In 2016, where you may not have any servers and desktop PCs are cloned smart terminals, questions will be asked as to what you are actually for and first on your list of visible productivity is as a negotiating resource. Accounts and Sales think they can negotiate, but they can’t factor in the tech angle and our IT execs are mastering the craft of inserting themselves into the "simple" process of sales buying CRM on their credit cards before it goes too badly wrong. Also, there seems to be little realistic alternative but to try and lead on finding and evaluating the pretty cloud offerings before a user department buys a system that can’t talk to anything else.

The new successful ITExec doesn’t even pretend to provide bullet proof security. If you do, you’re setting an expectation you can’t deliver on and the steps necessary to even try will make the IT function seem like the “business prevention group”.

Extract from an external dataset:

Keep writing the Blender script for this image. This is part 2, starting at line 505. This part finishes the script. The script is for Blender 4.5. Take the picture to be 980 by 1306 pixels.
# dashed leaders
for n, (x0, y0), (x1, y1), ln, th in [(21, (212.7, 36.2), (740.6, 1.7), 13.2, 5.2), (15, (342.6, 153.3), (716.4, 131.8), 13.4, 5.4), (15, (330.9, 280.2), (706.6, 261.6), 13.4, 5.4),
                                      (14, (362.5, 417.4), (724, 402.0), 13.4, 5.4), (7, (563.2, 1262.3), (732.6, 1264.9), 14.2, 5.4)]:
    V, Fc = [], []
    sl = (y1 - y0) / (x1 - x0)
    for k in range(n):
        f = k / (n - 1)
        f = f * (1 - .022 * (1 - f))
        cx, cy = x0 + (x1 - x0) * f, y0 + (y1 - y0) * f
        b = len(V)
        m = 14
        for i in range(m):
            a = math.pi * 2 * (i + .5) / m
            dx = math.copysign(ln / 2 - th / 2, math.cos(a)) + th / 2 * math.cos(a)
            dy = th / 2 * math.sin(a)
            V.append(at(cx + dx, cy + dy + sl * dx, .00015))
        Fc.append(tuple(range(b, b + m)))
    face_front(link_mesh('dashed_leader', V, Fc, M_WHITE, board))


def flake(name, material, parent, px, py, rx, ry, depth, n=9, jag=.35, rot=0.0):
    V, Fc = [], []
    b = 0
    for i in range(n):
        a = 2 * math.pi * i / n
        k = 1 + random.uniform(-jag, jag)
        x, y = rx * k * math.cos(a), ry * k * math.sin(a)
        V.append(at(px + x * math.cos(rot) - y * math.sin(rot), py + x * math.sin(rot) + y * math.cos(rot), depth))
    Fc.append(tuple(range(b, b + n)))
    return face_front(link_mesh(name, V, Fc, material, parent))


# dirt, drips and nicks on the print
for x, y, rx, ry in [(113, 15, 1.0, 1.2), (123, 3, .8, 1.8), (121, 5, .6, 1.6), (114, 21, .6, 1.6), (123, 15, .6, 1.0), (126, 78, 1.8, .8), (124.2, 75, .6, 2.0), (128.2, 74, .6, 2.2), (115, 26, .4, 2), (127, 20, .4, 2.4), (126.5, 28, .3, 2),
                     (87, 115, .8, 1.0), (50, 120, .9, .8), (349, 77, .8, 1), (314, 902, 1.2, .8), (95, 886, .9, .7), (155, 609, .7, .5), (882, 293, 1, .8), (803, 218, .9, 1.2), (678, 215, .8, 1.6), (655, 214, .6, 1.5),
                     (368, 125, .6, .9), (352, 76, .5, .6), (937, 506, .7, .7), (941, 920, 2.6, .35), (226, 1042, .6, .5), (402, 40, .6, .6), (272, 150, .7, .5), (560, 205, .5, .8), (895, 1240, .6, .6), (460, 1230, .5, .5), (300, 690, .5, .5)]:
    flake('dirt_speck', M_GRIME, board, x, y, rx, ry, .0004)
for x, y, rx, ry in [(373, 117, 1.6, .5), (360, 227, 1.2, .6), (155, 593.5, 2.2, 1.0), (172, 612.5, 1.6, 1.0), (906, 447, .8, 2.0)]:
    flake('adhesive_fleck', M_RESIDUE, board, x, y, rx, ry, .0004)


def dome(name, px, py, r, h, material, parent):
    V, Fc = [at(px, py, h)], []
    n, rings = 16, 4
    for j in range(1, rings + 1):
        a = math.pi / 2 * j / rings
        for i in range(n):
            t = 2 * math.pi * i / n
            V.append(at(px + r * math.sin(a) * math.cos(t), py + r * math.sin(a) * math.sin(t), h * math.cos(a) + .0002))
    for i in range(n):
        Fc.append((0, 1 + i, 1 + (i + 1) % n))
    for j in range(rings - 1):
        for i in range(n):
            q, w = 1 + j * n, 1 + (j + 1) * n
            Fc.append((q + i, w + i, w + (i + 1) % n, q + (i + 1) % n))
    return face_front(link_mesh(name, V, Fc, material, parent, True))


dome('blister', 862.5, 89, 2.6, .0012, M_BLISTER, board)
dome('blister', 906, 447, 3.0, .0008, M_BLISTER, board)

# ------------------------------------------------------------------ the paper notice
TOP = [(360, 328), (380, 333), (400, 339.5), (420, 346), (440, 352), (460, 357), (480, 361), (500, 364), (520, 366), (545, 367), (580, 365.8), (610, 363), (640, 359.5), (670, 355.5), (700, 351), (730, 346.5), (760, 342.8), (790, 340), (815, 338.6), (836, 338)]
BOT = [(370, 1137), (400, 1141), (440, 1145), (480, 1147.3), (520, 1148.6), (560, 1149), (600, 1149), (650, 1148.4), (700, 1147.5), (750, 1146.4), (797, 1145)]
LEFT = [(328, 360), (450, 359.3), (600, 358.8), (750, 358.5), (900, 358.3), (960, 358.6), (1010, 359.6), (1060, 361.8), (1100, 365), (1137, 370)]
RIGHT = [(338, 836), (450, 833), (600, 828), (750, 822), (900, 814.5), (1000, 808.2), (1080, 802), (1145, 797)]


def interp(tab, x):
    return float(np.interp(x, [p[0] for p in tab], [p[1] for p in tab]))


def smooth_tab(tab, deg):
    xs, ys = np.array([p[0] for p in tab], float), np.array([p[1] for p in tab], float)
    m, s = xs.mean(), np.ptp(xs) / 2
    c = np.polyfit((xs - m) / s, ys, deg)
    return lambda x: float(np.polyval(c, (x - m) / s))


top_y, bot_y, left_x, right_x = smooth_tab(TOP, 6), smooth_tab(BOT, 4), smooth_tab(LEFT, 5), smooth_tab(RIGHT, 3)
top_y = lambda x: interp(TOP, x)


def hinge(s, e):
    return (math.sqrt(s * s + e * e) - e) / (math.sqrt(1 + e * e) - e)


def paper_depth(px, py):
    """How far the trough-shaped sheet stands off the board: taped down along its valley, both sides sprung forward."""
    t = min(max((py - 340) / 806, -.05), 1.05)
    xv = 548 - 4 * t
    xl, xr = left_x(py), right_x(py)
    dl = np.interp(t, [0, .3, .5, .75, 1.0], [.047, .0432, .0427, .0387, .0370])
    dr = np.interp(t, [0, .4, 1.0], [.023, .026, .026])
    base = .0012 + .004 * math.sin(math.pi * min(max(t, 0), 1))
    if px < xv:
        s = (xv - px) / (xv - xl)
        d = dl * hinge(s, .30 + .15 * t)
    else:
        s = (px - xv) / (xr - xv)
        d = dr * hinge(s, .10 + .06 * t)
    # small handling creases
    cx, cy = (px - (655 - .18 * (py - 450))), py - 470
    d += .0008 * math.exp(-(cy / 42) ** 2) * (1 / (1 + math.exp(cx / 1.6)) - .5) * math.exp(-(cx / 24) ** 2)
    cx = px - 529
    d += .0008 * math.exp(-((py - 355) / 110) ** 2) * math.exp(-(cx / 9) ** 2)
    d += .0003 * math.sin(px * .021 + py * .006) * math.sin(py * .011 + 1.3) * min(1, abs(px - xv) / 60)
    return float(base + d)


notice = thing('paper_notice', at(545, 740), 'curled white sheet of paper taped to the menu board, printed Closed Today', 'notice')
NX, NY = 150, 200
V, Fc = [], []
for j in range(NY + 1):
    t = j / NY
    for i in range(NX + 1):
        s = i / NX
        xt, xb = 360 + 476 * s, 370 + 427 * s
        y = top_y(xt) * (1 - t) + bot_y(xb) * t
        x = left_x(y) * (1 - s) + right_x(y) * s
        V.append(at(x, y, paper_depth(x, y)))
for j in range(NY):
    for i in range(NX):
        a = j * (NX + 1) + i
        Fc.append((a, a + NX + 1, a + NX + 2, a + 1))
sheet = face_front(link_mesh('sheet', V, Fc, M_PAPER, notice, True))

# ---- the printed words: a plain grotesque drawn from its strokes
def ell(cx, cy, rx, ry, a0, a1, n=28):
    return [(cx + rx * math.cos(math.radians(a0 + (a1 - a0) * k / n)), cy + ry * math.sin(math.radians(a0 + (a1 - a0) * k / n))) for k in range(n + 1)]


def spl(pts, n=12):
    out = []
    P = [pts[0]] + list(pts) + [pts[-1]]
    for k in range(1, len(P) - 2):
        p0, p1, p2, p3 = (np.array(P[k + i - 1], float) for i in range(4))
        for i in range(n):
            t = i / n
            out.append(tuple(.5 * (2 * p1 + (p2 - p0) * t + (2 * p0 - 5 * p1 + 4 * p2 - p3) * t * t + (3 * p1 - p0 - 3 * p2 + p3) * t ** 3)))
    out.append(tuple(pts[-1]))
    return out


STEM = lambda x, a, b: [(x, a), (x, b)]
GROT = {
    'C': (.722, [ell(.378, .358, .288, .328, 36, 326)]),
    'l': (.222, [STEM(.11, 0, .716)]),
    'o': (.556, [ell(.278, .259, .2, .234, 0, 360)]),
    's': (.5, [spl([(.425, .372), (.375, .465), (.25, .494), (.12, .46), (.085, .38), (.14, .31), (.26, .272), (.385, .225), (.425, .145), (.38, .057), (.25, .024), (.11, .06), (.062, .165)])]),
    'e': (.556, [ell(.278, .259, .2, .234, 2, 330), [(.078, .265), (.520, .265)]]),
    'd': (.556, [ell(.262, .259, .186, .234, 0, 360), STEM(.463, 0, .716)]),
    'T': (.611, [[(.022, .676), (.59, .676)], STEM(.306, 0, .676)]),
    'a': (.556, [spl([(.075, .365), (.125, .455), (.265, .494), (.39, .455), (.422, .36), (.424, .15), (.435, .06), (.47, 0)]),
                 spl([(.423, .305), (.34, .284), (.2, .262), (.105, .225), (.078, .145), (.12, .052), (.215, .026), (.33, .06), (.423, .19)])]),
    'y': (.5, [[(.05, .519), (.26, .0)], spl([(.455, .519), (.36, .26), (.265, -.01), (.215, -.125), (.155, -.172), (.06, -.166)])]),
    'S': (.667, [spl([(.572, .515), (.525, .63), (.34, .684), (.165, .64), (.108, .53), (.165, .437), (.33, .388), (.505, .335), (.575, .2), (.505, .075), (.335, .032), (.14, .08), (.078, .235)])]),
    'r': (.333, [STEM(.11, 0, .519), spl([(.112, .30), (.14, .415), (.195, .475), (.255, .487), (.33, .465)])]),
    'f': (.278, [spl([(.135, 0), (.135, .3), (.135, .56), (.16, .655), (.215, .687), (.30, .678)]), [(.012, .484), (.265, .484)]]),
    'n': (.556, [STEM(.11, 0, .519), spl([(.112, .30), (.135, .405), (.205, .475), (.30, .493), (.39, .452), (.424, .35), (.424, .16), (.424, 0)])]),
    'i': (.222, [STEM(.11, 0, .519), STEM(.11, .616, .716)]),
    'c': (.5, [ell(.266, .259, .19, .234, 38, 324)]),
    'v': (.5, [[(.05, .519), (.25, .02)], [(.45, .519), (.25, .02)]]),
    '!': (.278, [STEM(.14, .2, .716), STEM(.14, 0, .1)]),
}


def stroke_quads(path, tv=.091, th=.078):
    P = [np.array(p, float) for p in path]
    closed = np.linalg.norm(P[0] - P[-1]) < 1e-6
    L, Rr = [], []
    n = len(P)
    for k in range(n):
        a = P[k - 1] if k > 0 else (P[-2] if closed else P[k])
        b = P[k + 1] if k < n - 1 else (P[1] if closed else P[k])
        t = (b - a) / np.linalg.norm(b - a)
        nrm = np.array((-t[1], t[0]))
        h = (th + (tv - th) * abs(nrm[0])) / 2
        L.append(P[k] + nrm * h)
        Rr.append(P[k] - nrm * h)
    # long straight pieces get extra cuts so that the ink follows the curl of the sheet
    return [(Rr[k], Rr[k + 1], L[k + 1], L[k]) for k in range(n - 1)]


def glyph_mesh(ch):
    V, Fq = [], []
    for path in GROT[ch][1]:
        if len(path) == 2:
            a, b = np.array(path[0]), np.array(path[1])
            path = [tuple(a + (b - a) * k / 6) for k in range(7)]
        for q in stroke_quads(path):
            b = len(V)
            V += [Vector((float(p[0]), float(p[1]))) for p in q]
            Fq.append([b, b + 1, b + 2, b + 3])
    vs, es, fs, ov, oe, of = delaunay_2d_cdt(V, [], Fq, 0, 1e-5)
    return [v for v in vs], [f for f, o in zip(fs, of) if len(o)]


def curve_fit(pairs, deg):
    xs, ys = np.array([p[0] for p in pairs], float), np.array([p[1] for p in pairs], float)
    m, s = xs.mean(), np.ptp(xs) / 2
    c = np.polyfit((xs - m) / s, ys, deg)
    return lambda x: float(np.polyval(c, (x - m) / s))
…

But having been a CTO I found this part of the writeup to be as odd, as you may feel from reading it. Aside from the more highly fuelled end of media and advertising firms, the idea of a "cool IT department" is quite alien. But that’s a big change I’ve learned from several of our IT execs even if they don’t put it that way. The flipside of IT now being customer-facing and handling more marketing and sales is that image matters if you want to take a lead – and not be a "cost centre" for future minimised. I’ve been minimized and it wasn’t nice.

Peak outsourcing

Although you can see Cloud as a form of outsourcing that is fast burning up inhouse ITops jobs, DevOps and the need to more closely couple the development process with the rest of the business means that not being in the same building, is a problem with outsourced development being increasingly relegated to the low value added parts of the project. But at the same time, the tech for managing virtual teams across continents like Skype and GitHub is now mature enough that managers who’ve got their heads around it can be very effective. Indeed, one of our IT execs shared a new technique of “managing by Gitub”, looking at comments on the code commits.